Orang bijaksana menggunakan akalnya ketika ia perlukan, melihat-lihat sekelilingnya dan cepat tanggap. Ia tahu ke mana ia harus melangkah dan di mana ia harus berhenti. Sebaliknya, orang yang bodoh berjalan dalam kegelapan. Ia langsung merasa tidak mengerti, bertindak gegabah, dan kebingungan, sehingga tidak tahu harus ke mana. Ia juga bisa merasa terlampau malu hingga tidak bisa melangkah maju. Orang yang bijaksana dan penuh pertimbangan mampu mengendalikan kegiatannya dan bertindak pantas serta aman, seperti orang yang berjalan di siang hari.
Sebaliknya, orang yang gegabah, tidak berpengetahuan, dan suka bermabuk-mabukan, akan selalu membuat kesalahan besar, dan terperosok ke dalam ngarai demi ngarai. Semua rencana dan kesepakatannya sungguh bodoh, serta menghancurkan semua urusannya. Oleh sebab itu per olehlah hikmat, per olehlah pengertian.
[III]. Namun demikian, ia menegaskan bahwa berkenaan dengan kebahagiaan serta kepuasan kekal, hikmat dunia ini hanya memberikan sedikit keuntungan kepada manusia, sebab:
(1). Nasib orang bijaksana dan orang bodoh serupa. "Memang benar bahwa orang bijak jauh melebihi orang bodoh dalam hal yang berkenaan dengan melihat ke depan dan berpandangan dalam, namun sangat mungkin mereka sering kali tidak berhasil. Melalui pengalaman pribadi, aku tahu juga bahwa nasib yang sama menimpa mereka semua (Pengkhotbah 2:14).

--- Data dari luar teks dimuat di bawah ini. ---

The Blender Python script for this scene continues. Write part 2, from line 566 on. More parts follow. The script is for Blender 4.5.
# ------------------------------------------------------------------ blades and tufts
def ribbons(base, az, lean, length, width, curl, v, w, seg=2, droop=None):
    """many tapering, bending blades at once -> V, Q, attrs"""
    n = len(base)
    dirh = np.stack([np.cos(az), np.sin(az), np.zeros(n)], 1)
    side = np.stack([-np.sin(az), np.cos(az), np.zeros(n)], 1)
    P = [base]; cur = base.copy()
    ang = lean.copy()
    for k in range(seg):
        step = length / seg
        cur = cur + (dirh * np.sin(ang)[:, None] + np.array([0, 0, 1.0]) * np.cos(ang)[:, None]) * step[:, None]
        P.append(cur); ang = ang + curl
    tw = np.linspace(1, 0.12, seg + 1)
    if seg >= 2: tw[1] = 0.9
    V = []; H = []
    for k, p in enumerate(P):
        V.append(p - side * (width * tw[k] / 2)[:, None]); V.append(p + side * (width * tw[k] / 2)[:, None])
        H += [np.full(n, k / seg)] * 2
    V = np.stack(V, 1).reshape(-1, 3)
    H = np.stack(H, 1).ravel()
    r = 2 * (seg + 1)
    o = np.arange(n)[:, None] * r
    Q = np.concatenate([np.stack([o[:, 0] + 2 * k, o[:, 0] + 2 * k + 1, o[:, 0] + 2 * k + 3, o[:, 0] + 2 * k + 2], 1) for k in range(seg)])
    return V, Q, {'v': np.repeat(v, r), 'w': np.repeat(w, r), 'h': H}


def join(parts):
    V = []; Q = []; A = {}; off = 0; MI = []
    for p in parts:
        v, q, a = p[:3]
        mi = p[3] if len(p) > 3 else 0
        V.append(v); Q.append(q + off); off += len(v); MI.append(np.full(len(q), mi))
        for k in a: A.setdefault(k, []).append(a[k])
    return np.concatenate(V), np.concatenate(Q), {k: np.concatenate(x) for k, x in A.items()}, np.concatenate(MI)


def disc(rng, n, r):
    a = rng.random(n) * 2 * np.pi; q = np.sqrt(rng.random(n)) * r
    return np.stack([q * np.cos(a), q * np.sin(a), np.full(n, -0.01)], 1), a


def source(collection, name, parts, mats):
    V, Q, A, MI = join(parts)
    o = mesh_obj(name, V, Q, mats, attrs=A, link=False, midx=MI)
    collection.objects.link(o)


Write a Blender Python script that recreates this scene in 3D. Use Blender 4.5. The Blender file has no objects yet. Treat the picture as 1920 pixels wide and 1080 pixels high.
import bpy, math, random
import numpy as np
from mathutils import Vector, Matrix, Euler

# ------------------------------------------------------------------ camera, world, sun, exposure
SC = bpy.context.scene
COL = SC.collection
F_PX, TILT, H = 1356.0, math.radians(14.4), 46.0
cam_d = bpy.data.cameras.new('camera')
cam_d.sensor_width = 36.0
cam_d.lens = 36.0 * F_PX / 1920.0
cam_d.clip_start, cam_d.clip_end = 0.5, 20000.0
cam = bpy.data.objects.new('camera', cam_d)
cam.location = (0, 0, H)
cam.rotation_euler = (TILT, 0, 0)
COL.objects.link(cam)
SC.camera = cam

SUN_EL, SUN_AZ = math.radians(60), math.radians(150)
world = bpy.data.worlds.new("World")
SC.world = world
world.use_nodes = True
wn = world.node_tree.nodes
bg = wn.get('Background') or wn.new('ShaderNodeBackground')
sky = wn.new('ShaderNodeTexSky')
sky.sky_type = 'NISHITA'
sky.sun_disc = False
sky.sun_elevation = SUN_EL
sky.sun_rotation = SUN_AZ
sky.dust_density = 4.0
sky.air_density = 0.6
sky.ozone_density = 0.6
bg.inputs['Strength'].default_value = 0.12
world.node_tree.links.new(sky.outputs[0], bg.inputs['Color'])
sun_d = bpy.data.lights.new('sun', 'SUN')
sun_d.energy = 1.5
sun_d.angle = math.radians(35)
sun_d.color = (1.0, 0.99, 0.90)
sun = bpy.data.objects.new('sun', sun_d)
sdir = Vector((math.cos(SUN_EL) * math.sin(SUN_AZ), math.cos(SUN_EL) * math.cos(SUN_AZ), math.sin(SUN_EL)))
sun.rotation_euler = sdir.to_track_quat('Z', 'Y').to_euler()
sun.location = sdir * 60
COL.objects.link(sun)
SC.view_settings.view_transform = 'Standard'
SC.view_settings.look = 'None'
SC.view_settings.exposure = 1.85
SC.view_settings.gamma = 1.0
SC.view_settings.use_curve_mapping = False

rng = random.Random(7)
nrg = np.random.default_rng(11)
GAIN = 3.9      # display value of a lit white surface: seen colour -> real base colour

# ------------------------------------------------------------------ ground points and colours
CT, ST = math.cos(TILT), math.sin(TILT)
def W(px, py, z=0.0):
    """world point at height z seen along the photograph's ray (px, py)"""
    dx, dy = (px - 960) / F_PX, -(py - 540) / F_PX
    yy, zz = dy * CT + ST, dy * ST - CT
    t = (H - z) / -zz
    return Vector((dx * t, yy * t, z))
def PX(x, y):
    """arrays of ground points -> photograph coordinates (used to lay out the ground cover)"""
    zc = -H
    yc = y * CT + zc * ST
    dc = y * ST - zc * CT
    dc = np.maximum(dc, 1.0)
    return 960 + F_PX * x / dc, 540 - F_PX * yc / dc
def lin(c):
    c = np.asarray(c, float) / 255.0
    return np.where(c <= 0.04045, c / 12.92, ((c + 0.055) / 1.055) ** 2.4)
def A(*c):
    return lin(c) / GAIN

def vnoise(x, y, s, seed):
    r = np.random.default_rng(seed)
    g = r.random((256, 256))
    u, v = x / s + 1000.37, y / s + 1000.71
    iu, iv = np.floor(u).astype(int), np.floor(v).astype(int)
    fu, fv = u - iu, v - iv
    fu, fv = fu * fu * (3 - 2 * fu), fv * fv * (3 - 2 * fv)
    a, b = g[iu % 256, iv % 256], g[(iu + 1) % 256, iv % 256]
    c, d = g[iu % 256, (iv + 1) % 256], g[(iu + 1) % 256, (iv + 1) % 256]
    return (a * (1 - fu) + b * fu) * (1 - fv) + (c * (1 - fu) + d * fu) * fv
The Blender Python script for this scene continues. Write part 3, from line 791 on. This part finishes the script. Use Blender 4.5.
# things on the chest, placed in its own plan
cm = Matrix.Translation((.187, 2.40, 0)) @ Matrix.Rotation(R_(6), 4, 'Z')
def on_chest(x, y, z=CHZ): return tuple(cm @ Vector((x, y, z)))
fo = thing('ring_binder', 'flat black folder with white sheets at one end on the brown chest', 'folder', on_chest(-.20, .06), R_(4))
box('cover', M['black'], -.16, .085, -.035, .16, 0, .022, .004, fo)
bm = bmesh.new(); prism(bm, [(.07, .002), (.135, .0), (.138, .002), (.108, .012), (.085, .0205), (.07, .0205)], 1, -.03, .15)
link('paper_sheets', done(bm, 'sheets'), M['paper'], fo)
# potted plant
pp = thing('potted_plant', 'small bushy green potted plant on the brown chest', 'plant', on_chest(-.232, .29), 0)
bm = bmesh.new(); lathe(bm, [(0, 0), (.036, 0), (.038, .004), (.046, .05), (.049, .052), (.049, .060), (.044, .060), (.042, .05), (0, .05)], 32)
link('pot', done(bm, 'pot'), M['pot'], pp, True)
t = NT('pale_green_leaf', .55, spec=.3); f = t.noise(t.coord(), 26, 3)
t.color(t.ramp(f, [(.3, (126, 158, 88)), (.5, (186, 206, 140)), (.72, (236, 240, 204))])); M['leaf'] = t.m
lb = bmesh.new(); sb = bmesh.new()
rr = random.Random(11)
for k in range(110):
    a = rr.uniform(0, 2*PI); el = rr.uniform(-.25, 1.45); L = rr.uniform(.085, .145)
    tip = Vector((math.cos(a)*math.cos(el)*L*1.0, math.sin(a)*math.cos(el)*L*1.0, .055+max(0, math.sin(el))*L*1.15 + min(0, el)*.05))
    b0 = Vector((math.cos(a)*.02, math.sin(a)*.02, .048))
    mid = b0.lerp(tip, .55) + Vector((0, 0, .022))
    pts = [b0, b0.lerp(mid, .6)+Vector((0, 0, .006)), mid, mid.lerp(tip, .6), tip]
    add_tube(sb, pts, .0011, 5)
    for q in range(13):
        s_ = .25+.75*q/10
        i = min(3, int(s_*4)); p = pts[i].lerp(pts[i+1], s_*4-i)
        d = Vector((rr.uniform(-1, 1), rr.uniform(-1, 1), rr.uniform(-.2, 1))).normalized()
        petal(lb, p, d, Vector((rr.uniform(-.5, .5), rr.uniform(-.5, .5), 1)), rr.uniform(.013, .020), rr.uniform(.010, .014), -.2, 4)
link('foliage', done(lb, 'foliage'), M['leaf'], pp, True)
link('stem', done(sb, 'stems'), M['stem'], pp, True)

Orang-orang yang sangat memperhatikan kesehatan mereka, juga jatuh sakit seperti halnya orang-orang yang mengabaikannya, sedangkan orang-orang yang paling menaruh syak justru diperdaya." Daud mengamati bahwa orang-orang yang mempunyai hikmat mati dan tertimpa bencana seperti halnya orang-orang bodoh dan dungu (Mazmur 49:11; Pengkhotbah 9:11).
Bahkan lebih dari itu, sejak dahulu telah diamati bahwa kekayaan menopang orang bodoh, dan orang dungu sering kali justru paling berhasil, sementara para pembuat rencana meramalkan malapetaka bagi diri mereka sendiri. Penyakit dan pedang yang sama menghabisi orang bijak maupun orang bodoh.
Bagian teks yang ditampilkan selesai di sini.